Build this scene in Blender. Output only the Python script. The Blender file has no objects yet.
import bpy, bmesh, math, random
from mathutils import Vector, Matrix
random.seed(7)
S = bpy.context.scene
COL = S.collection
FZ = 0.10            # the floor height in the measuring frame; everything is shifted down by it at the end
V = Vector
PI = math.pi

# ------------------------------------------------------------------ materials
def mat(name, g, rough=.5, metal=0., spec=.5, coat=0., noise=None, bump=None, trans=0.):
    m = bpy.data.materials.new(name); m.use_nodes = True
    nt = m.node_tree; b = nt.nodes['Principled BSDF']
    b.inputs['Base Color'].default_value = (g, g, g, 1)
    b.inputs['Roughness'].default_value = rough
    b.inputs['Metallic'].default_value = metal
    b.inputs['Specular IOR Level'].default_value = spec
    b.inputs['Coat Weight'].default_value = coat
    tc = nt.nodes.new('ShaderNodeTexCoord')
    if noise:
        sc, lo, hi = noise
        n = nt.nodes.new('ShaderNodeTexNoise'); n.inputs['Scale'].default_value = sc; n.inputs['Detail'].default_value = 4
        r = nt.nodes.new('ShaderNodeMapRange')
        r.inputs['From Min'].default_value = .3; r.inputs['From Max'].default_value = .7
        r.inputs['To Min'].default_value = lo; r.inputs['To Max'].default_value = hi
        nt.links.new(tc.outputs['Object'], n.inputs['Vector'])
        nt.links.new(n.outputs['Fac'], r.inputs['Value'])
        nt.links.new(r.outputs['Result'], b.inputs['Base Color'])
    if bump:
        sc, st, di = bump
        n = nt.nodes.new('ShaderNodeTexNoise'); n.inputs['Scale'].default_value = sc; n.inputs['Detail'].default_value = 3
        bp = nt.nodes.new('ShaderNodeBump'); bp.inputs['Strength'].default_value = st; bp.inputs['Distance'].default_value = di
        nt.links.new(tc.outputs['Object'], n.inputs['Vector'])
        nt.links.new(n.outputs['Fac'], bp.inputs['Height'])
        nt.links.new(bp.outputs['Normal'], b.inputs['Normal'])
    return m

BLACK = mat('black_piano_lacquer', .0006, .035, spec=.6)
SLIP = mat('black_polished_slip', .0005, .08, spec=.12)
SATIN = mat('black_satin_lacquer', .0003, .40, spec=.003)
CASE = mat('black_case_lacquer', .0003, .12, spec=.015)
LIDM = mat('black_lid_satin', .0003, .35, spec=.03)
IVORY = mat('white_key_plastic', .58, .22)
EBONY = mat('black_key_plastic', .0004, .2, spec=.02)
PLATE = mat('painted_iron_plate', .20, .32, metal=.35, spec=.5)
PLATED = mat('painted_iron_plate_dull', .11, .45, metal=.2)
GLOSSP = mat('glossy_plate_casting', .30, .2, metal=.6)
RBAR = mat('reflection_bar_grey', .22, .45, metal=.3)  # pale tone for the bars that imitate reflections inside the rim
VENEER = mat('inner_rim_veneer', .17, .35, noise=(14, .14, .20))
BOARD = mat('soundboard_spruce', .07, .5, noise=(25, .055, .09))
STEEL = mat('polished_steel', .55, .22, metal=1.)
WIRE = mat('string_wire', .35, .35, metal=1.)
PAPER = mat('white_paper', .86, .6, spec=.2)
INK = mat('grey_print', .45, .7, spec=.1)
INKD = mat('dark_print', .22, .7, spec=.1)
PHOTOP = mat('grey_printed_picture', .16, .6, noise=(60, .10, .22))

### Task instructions
Copy out the material word for word and line for line.

### The output
Build this scene in Blender. Output only the Python script. The Blender file has no objects yet.
import bpy, bmesh, math, random
from mathutils import Vector, Matrix
random.seed(7)
S = bpy.context.scene
COL = S.collection
FZ = 0.10            # the floor height in the measuring frame; everything is shifted down by it at the end
V = Vector
PI = math.pi

# ------------------------------------------------------------------ materials
def mat(name, g, rough=.5, metal=0., spec=.5, coat=0., noise=None, bump=None, trans=0.):
    m = bpy.data.materials.new(name); m.use_nodes = True
    nt = m.node_tree; b = nt.nodes['Principled BSDF']
    b.inputs['Base Color'].default_value = (g, g, g, 1)
    b.inputs['Roughness'].default_value = rough
    b.inputs['Metallic'].default_value = metal
    b.inputs['Specular IOR Level'].default_value = spec
    b.inputs['Coat Weight'].default_value = coat
    tc = nt.nodes.new('ShaderNodeTexCoord')
    if noise:
        sc, lo, hi = noise
        n = nt.nodes.new('ShaderNodeTexNoise'); n.inputs['Scale'].default_value = sc; n.inputs['Detail'].default_value = 4
        r = nt.nodes.new('ShaderNodeMapRange')
        r.inputs['From Min'].default_value = .3; r.inputs['From Max'].default_value = .7
        r.inputs['To Min'].default_value = lo; r.inputs['To Max'].default_value = hi
        nt.links.new(tc.outputs['Object'], n.inputs['Vector'])
        nt.links.new(n.outputs['Fac'], r.inputs['Value'])
        nt.links.new(r.outputs['Result'], b.inputs['Base Color'])
    if bump:
        sc, st, di = bump
        n = nt.nodes.new('ShaderNodeTexNoise'); n.inputs['Scale'].default_value = sc; n.inputs['Detail'].default_value = 3
        bp = nt.nodes.new('ShaderNodeBump'); bp.inputs['Strength'].default_value = st; bp.inputs['Distance'].default_value = di
        nt.links.new(tc.outputs['Object'], n.inputs['Vector'])
        nt.links.new(n.outputs['Fac'], bp.inputs['Height'])
        nt.links.new(bp.outputs['Normal'], b.inputs['Normal'])
    return m

BLACK = mat('black_piano_lacquer', .0006, .035, spec=.6)
SLIP = mat('black_polished_slip', .0005, .08, spec=.12)
SATIN = mat('black_satin_lacquer', .0003, .40, spec=.003)
CASE = mat('black_case_lacquer', .0003, .12, spec=.015)
LIDM = mat('black_lid_satin', .0003, .35, spec=.03)
IVORY = mat('white_key_plastic', .58, .22)
EBONY = mat('black_key_plastic', .0004, .2, spec=.02)
PLATE = mat('painted_iron_plate', .20, .32, metal=.35, spec=.5)
PLATED = mat('painted_iron_plate_dull', .11, .45, metal=.2)
GLOSSP = mat('glossy_plate_casting', .30, .2, metal=.6)
RBAR = mat('reflection_bar_grey', .22, .45, metal=.3)  # pale tone for the bars that imitate reflections inside the rim
VENEER = mat('inner_rim_veneer', .17, .35, noise=(14, .14, .20))
BOARD = mat('soundboard_spruce', .07, .5, noise=(25, .055, .09))
STEEL = mat('polished_steel', .55, .22, metal=1.)
WIRE = mat('string_wire', .35, .35, metal=1.)
PAPER = mat('white_paper', .86, .6, spec=.2)
INK = mat('grey_print', .45, .7, spec=.1)
INKD = mat('dark_print', .22, .7, spec=.1)
PHOTOP = mat('grey_printed_picture', .16, .6, noise=(60, .10, .22))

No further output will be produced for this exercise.